Messages by the Numbers
Fafblog 2018-07-05
Remember favorite numbers? Mine was seven. I liked how it combined the magic numbers three and four; how it was prime; how it looked, especially when my first-grade teacher executed it in Palmer script; how there were five sevens in our family’s seven-digit phone number; and how, when doubled, it became the date of my birthday.
Numbers have always worked, like words, as symbols. Think of the nine muses, the seven deadly sins, the 10 commandments, the Trinity, the four directions. I remember a camp song (not from a religious camp, mind you) that culminates:
I’ll sing you twelve, O Green grow the rushes, O What are your twelve, O? Twelve for the twelve apostles Eleven for the eleven who went to heaven, Ten for the ten commandments, Nine for the nine bright shiners, Eight for the April rainers, Seven for the seven stars in the sky, Six for the six proud walkers, Five for the symbols at your door, Four for the gospel makers, Three, three, the rivals, Two, two, the lily-white boys, Clothed all in green, O One is one and all alone And evermore shall be it so.

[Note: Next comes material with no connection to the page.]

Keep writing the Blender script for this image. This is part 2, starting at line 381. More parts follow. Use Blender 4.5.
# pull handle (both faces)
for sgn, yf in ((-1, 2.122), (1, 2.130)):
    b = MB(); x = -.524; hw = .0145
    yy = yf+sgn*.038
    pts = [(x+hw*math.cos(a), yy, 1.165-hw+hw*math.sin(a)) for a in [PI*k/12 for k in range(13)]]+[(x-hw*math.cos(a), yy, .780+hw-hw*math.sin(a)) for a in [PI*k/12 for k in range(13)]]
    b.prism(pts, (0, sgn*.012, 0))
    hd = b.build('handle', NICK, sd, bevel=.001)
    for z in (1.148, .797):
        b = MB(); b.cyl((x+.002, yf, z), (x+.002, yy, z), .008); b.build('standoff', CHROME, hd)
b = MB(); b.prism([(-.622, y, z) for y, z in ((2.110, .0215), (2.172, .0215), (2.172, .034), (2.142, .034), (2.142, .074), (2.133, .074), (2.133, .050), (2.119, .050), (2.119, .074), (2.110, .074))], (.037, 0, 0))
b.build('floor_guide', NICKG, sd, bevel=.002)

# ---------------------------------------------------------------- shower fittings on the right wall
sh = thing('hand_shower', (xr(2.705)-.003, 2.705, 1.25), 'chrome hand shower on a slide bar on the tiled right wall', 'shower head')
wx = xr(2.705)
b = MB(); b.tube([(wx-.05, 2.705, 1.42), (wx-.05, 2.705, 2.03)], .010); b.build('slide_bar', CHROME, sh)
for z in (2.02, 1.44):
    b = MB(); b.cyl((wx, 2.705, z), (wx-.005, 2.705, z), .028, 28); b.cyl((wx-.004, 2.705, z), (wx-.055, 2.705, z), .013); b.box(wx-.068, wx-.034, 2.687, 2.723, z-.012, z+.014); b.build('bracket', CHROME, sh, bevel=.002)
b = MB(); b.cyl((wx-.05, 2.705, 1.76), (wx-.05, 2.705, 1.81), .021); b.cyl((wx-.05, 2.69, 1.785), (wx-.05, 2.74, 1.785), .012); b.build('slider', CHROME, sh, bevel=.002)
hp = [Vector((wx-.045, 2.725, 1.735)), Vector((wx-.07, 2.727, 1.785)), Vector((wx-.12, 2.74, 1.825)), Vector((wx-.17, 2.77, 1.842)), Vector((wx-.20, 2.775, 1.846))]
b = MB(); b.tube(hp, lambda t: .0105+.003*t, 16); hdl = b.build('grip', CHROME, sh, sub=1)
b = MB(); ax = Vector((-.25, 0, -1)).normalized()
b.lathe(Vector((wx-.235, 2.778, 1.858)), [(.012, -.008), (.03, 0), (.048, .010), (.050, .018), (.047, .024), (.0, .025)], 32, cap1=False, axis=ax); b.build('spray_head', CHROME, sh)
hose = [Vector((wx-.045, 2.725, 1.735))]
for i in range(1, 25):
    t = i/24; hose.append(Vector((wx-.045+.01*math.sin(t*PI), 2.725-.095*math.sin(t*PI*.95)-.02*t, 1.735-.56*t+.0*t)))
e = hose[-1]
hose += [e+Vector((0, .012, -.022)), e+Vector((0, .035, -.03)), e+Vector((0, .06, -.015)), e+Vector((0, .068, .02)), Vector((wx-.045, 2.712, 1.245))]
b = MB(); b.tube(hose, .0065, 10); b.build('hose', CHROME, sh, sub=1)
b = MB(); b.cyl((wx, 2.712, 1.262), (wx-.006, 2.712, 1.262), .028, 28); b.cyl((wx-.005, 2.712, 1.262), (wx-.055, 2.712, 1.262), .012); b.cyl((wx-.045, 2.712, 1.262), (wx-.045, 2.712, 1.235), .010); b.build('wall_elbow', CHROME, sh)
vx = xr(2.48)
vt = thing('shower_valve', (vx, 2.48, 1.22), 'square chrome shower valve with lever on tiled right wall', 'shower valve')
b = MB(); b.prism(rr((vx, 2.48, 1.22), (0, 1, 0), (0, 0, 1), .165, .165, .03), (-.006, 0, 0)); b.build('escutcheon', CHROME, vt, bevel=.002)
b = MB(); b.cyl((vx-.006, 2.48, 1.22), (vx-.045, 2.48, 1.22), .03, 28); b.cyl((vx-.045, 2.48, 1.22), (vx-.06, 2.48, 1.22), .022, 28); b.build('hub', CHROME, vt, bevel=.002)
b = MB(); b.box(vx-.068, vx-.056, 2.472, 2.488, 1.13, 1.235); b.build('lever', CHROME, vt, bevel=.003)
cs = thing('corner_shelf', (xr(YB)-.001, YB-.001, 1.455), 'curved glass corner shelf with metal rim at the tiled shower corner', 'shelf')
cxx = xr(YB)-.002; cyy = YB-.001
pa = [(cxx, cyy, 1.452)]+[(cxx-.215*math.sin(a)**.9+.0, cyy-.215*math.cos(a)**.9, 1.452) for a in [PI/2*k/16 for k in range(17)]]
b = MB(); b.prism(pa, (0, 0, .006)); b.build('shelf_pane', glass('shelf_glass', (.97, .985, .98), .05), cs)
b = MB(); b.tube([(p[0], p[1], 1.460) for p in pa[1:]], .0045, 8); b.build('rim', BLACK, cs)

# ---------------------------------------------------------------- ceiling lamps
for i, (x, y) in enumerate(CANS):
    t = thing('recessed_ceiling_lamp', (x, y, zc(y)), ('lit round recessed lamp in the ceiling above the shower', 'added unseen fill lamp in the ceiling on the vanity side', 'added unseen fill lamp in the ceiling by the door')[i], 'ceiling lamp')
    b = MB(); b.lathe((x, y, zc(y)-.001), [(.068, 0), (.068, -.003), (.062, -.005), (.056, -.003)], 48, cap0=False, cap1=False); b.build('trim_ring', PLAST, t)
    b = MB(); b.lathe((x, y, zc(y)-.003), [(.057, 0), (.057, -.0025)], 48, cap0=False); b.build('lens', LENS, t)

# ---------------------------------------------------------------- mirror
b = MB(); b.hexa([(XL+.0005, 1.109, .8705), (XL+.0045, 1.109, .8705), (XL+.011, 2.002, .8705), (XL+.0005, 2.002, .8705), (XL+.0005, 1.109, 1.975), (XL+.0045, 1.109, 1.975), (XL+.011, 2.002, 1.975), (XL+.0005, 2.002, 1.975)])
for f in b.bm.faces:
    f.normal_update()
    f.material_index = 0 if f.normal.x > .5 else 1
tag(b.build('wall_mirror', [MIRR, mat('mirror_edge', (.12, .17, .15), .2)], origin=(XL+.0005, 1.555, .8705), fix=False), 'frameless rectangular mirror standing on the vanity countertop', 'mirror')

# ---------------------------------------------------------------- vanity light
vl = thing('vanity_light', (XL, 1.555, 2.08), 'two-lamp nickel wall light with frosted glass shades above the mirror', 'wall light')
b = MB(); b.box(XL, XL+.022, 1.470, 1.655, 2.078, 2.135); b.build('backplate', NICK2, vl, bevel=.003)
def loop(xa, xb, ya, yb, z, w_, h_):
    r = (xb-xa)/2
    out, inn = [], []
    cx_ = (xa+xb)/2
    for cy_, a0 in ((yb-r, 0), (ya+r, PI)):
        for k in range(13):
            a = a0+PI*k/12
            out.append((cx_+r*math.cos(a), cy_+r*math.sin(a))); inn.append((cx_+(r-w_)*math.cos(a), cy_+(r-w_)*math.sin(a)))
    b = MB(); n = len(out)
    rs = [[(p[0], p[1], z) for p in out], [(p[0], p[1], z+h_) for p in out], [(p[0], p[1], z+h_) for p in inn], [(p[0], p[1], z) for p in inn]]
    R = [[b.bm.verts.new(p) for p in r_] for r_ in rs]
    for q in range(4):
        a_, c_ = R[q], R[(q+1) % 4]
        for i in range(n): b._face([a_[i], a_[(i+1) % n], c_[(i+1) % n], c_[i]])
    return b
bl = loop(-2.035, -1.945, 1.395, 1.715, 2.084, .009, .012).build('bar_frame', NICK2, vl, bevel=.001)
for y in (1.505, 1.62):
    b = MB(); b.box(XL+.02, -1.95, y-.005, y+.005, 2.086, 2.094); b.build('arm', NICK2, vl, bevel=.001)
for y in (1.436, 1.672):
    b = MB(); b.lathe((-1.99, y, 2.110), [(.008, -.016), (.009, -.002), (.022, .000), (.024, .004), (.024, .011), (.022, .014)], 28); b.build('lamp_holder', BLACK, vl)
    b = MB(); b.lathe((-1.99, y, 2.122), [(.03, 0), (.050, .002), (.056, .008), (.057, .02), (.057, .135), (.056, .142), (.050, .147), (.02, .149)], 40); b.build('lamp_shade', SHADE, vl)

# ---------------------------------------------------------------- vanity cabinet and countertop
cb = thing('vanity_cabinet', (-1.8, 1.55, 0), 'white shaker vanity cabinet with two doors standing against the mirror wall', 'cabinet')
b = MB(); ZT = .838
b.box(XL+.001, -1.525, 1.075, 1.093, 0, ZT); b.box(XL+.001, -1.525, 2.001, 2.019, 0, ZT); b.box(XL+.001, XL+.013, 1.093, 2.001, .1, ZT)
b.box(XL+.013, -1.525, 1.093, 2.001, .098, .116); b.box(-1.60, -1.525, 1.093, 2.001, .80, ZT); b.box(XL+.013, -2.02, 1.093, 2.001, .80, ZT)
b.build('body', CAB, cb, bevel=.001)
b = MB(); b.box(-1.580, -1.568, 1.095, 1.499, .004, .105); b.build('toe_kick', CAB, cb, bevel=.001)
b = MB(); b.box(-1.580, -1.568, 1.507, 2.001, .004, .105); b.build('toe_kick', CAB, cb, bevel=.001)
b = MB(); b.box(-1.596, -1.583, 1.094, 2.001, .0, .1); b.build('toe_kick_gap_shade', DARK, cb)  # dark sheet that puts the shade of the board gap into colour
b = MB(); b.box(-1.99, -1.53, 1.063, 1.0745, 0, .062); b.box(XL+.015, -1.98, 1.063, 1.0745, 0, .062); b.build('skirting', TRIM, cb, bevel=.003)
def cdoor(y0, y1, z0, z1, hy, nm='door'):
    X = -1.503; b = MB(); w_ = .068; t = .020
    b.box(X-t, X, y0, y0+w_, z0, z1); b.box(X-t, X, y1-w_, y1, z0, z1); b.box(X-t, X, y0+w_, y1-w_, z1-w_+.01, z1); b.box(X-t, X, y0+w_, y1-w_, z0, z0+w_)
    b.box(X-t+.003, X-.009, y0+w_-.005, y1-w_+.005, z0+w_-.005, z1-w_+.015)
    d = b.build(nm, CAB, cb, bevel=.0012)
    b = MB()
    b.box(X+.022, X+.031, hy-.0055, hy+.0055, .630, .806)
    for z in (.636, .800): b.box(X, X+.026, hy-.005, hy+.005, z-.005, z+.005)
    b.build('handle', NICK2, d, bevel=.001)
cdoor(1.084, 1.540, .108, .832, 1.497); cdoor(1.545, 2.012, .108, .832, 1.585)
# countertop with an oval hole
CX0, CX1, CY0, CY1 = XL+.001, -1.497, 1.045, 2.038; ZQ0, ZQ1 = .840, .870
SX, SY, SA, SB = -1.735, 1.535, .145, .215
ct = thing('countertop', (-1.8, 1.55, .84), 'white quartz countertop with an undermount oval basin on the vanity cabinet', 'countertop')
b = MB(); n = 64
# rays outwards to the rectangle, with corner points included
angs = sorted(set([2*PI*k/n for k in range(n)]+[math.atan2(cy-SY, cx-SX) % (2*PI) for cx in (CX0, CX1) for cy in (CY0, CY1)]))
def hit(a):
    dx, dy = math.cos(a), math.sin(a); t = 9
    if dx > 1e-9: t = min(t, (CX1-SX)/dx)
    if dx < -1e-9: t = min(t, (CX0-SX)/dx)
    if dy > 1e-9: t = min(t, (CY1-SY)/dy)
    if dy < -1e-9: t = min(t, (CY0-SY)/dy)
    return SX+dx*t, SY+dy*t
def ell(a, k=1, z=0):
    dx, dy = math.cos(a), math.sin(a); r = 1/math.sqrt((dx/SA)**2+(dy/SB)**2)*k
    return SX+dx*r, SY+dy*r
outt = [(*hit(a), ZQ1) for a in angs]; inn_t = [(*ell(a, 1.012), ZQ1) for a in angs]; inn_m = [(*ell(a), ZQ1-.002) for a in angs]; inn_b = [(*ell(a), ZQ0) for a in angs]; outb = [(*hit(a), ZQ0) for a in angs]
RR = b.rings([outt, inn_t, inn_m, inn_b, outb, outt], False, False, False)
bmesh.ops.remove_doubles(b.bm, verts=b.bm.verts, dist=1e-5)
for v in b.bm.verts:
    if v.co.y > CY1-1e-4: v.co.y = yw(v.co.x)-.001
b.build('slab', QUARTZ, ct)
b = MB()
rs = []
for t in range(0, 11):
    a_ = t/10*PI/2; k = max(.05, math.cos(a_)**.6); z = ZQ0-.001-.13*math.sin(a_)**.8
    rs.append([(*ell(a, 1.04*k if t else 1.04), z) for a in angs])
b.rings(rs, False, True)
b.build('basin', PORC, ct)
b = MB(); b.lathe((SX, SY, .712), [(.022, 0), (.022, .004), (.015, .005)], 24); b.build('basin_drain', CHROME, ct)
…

Other numbers are not so heavenly. I first became aware of 666 from watching the 1976 movie The Omen, when Gregory Peck discovers it on his adopted child’s scalp and knows he is the Antichrist. The number itself, however, was apparently political in origin and referred to the Roman Emperor Nero, who was considered a vicious devil by the Hebrews who wrote the Book of Revelations.
Then there’s “420-friendly,” a phrase I ran across while helping my college-age son look for apartments on Craigslist. I knew it referred to April 20, which may one day appear on your Google calendar as Pot Smoking Day. (Hey, Groundhog Day, April Fools’ Day, and the Hindu spring festival Holi are already there.) What I learned only recently is that it began as the magic moment after school let out in San Rafael, Calif., where marijuana aficionados would gather in front of a statue of Louis Pasteur, affectionately known as Louie.
I started thinking about these number codes last week, when NPR, purveyor of eclectic news, announced a feature about a license plate recalled by the State of Illinois for bearing the number 1488. Apparently that number or its variants — 14/88, 14/23, 88 — refers to white-supremacist beliefs. The 14 refers to the 14-word white-supremacist slogan, “We must secure the existence of our people and a future for white children.” The 88 nods to the eighth letter of the alphabet, hence HH or “Heil Hitler.”
The Anti-Defamation League features a page devoted to numerical hate symbols, which might leave you worried that you could inadvertently signal hate just by choosing a cellphone number. Fewer numbers seem devoted to benign propositions like love or peace. There’s the iconic V sign, which originally signaled victory in World War II, with a nod to Beethoven’s Fifth Symphony. It evolved into a sign for peace in the 1960s and continues as such, though I’m not sure anyone thinks of it as referring to the number 5. (Be sure, by the way, to make this gesture palm outward, especially in certain countries where forming the same V with your palm inward is taken as an insulting gesture.)
Also in the 1960s, we learned from Three Dog Night that
One is the loneliest number that you’ll ever do Two can be as bad as one It’s the loneliest number since the number one
Sheesh. Let’s get some love going in the numbers, folks. I propose starting with 7. Who’s got other magic combinations to recommend?